The two public sculptures that city dwellers can presently encounter in Budapest and in New York share their material and they are comparable in scale but otherwise they are from different periods of the artists oeuvre and represent very distinct sculptural explorations. The Arcs in Budapest are from the time when Venet worked with curves and circular lines and the Angles belong to the new experiments with single-angles. Circles commonly represent unity, wholeness, infinity and femininity. They have no beginning or end. The multi-layered broken circles of the Arcs lead us towards such associations but they elude a definitive meaning. There is no beginning or end but there are interruptions or pauses that are directed upwards, towards the sky. The slightly offset layers give the impression of continuous attempt of drawing a circle in the air but never quite finishing the gesture. Evoking but never closing the circle. Triangles on the other hand symbolize power, greatness, superiority and masculinity. They are the visual representation of “the pinnacle of success” and associated with notions such as overcoming challenges, culmination and ascension. The upright triangles of the Angles not only evoke those metaphors but in their current context they are being amplified by the surrounding city whose psyche stands on very similar psychological grounds.

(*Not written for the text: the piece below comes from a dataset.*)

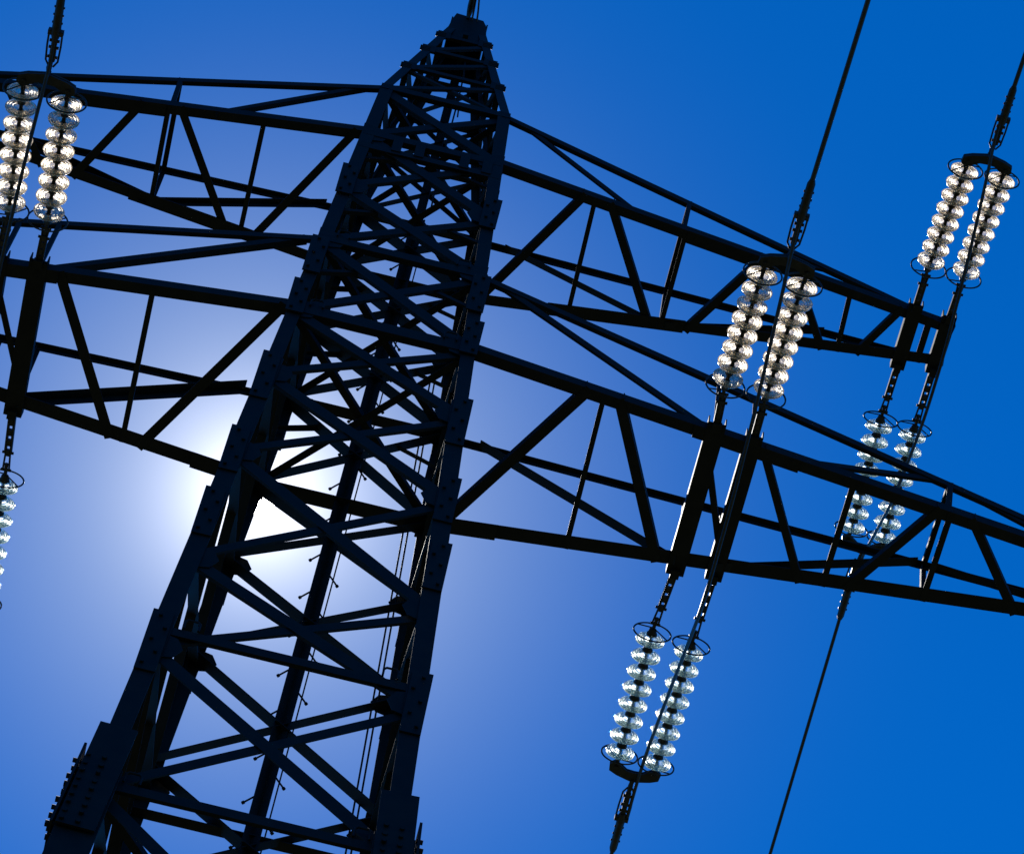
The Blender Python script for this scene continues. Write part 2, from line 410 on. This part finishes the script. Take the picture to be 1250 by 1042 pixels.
# ------------------------------------------------------------------ cross-arms
def cross_arm(sx, zb, zt, L, tL, xt, eT, w, plan, near, far, frames, posts, hangers, inner, doubled):
    """w: flange widths of the four chords (near top, near bottom, far top, far bottom)"""
    def ch(key, x):
        top = key in 'AC'; sy = -1 if key in 'AB' else 1
        z0 = zt if top else zb
        x0 = hx(z0); f_ = (x - x0) / (xt - x0)
        y = hy(z0) * (1 - f_) + tL * f_; z = z0 * (1 - f_) + (zb + (eT if top else 0.0)) * f_
        return Vector((sx * x, sy * y, z))
    mb = MB()
    for key, wd in zip('ABCD', w):
        sy = -1 if key in 'AB' else 1; top = key in 'AC'
        p, q = ch(key, hx(zt if top else zb) - .03), ch(key, L)
        d = (q - p).normalized(); v = Vector((0, 0, -1 if top else 1)); v = (v - d * v.dot(d)).normalized()
        u = d.cross(v).normalized()
        if u.y * sy > 0: u = -u
        mb.angle_uv(p, q, u, v, wd, .014)
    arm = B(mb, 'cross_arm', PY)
    def member(k1, x1, k2, x2, wd, name='lattice_brace', nrm=None, off=0.0):
        p, q = ch(k1, x1), ch(k2, x2)
        pair = {k1, k2}
        nn = nrm or (Vector((0, 0, -1)) if pair == {'B', 'D'} else Vector((0, 0, 1)) if pair == {'A', 'C'} else Vector((0, -1, 0)) if pair <= {'A', 'B'} else Vector((0, 1, 0)))
        mb = MB(); mb.angle(p - nn * off, q - nn * off, wd, nn, .010); return B(mb, name, arm)
    if sx < 0:      # the two sides of the pylon are each other turned half round
        sw = {'B': 'D', 'D': 'B'}
        plan = [(sw[k1], x1, sw[k2], x2, wd) for k1, x1, k2, x2, wd in plan]
        inner = [((x1, 1 - f1), (x2, 1 - f2), wd) for (x1, f1), (x2, f2), wd in inner]
    for k1, x1, k2, x2, wd in plan: member(k1, x1, k2, x2, wd, off=-.004)
    for k1, x1, k2, x2, wd in near + far: member(k1, x1, k2, x2, wd, off=.016)
    for x, wd in frames:
        member('A', x, 'B', x - .03, wd); member('B', x, 'D', x, wd, off=-.005); member('A', x, 'C', x, wd); member('C', x, 'D', x, wd)
    for k1, x1, k2, x2, wd in posts: member(k1, x1, k2, x2, wd, 'post', off=-.003)
    for x, wd in hangers:   # beams that carry the insulator strings, a pair of channels back to back
        p, q = ch('B', x), ch('D', x); e = (q - p).normalized() * .10
        dn = Vector((0, 0, -.02)); mb = MB()
        mb.box((p + q) / 2 + dn, q - p, (1, 0, 0), (0, 0, 1), (q - p).length + .2, wd, .012)
        for k in (-1, 1):
            mb.box((p + q) / 2 + dn + Vector((k * (wd / 2 - .006), 0, .062)), q - p, (1, 0, 0), (0, 0, 1), (q - p).length + .2, .012, .11)
        for end in (p - e * .7, q + e * .7):
            for k in (-1, 0, 1):
                mb.tube([end + Vector((k * wd * .33, 0, -.05)), end + Vector((k * wd * .33, 0, .0))], .017, 6)
            mb.box(end + Vector((0, 0, -.045)), (1, 0, 0), (0, 1, 0), (0, 0, 1), wd * .5, .09, .06)
        B(mb, 'hanger_beam', arm)
    for (x1, f1), (x2, f2), wd in inner:
        p = ch('B', x1).lerp(ch('D', x1), f1); q = ch('B', x2).lerp(ch('D', x2), f2)
        mb = MB(); mb.angle(p, q, wd, (0, 0, -1), .01); B(mb, 'lattice_brace', arm)
    mb = MB()   # end plate and node plates
    tips = [ch(k, L) for k in 'ABDC']
    c = sum(tips, Vector()) / 4
    mb.box(c + Vector((-sx * .16, 0, .02)), (0, 1, 0), (0, 0, 1), (1, 0, 0), abs(tips[2].y - tips[1].y) - .08, .10, .014)
    B(mb, 'end_plate', arm)
    # doubled stretch of the camera-side lower chord, and splice plates under the far one
    for key, xa, xb, wd in doubled:
        p, q = ch(key, xa), ch(key, xb); sy = -1 if key == 'B' else 1
        mb = MB(); mb.box((p + q) / 2 + Vector((0, -sy * wd / 2 + sy * .012, -.012)), q - p, (0, 1, 0), (0, 0, 1), (q - p).length, wd, .016); B(mb, 'splice_plate', arm)
    return ch
arms = {}
for sx in (-1, 1):
    arms[sx, 'up'] = cross_arm(sx, 0.0, TOP1, 5.74, .272, 5.48, .08, (.085, .105, .062, .115),
        plan=[('D', .8, 'B', 1.66, .085), ('B', 1.92, 'D', 2.64, .085), ('D', 3.02, 'B', 3.62, .085), ('B', 3.95, 'D', 4.46, .075), ('D', 4.82, 'B', 5.16, .075)],
        near=[('A', .86, 'B', 2.28, .06), ('B', 3.3, 'A', 4.4, .055)],
        far=[('C', 1.0, 'D', 2.74, .07), ('D', 2.8, 'C', 4.46, .085)],
        frames=[(2.76, .05)], posts=[('B', 1.76, 'D', 1.78, .05), ('B', 4.58, 'D', 4.62, .055), ('B', 5.46, 'D', 5.46, .07)],
        hangers=[(5.28, .15), (5.65, .15)], inner=[], doubled=[('B', 2.78, 3.75, .145), ('D', 1.55, 3.0, .145)])
    arms[sx, 'low'] = cross_arm(sx, LOW, TOP2, 8.75, .26, 8.0, .09, (.085, .115, .062, .145),
        plan=[('D', .93, 'B', 2.02, .10), ('B', 2.30, 'D', 3.05, .10), ('B', 3.72, 'D', 4.42, .075), ('D', 4.86, 'B', 5.50, .085), ('B', 5.80, 'D', 6.48, .085), ('D', 6.9, 'B', 7.4, .08), ('B', 7.6, 'D', 8.1, .08)],
        near=[('A', .95, 'B', 3.27, .075), ('B', 4.0, 'A', 5.5, .07), ('A', 5.7, 'B', 7.2, .07)],
        far=[('C', 1.2, 'D', 3.25, .10), ('D', 3.6, 'C', 5.52, .095), ('C', 5.7, 'D', 7.6, .08)],
        frames=[(5.60, .06)], posts=[('B', 2.16, 'D', 2.18, .05), ('A', 3.25, 'B', 3.25, .045), ('A', 3.62, 'B', 3.62, .045), ('C', 3.25, 'D', 3.25, .045), ('C', 3.62, 'D', 3.62, .045), ('B', 4.64, 'D', 4.64, .06), ('B', 7.5, 'D', 7.5, .05)],
        hangers=[(3.25, .175), (3.62, .165), (8.3, .15), (8.65, .15)], inner=[((3.27, .22), (3.60, .84), .06)], doubled=[('B', 3.05, 4.1, .14), ('D', .95, 1.5, .17)])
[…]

The psychological dynamic of going in cycles is very different from the one that is of constantly striving upwards. The current urban backdrop to the Venet sculptures in those two cities, to me, are very expressive of those alternative motions and they somehow seem to become indexes of their current context, accentuating the underlying psyche of the hosting cities.

About the artist: Born in France in 1941, Venet created many monumental statues that are permanently installed around the world in cities such as in Paris, Berlin, Cologne, Geneva, Tokyo, Seoul, Beijing, Auckland, Denver and San Francisco. In addition to numerous private collections, his works can also be found in nearly a hundred public and corporate collections worldwide. Mr. Venet, who lives in New York, just won – along with Kiki Smith – the International Sculpture Center’s 2016 Lifetime Achievement Award. The award was established in 1991 to recognize individual sculptors who have made exemplary contributions to the field. In 2006 Venet received the award Chevalier de la Legion d’Honneur from the French State.